Ex Sternberg XXV (25 November 1991), lot 82.
Providing a noteworthy counterbalance to his role as Smintheus, the "Mouse God", who unleashed plagues (Hom. Il. 1.39-52), Apollo also was associated with healing and bore the epithet Iatros, or "Healer". Although this latter function became more specifically the role of his son, Asklepios, a number of sacred sites remained dedicated to Apollo Iatros. One such site was in the city of Apollonia Pontika, and it is highly likely that the figure represented on this tetradrachm is the colossal statue of that god by the fifth-century BC Athenian sculptor Kalamis which, according to Strabo (7.6.1), stood in the local temple there, until the statue was carried off by the Romans in the early first century BC under the command of the Macedonian governor, M. Terentius Varro Lucullus (Plin.

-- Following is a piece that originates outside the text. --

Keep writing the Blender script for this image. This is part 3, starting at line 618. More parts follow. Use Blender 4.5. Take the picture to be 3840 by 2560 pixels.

NH 34.18.39).
While the exact find spot is unknown, the piece does originate from the western Pontic coastal region. Topalov’s attribution of the coin to Apollonia is circumstantial, and mostly based on similarities to particular 2nd-1st century BC bronzes of that city. However, there is no indication of a cult of Apollo Iatros ever existing at Apollonia. On the contrary, there is evidence of such a cult at Olbia, attested by an inscription on a statue base found there during archaeological excavations in 1962 (W.M. Calder III, “Stratonides Athenaios,” American Journal of Archaeology 75.3 [July 1971], pp. 325-6).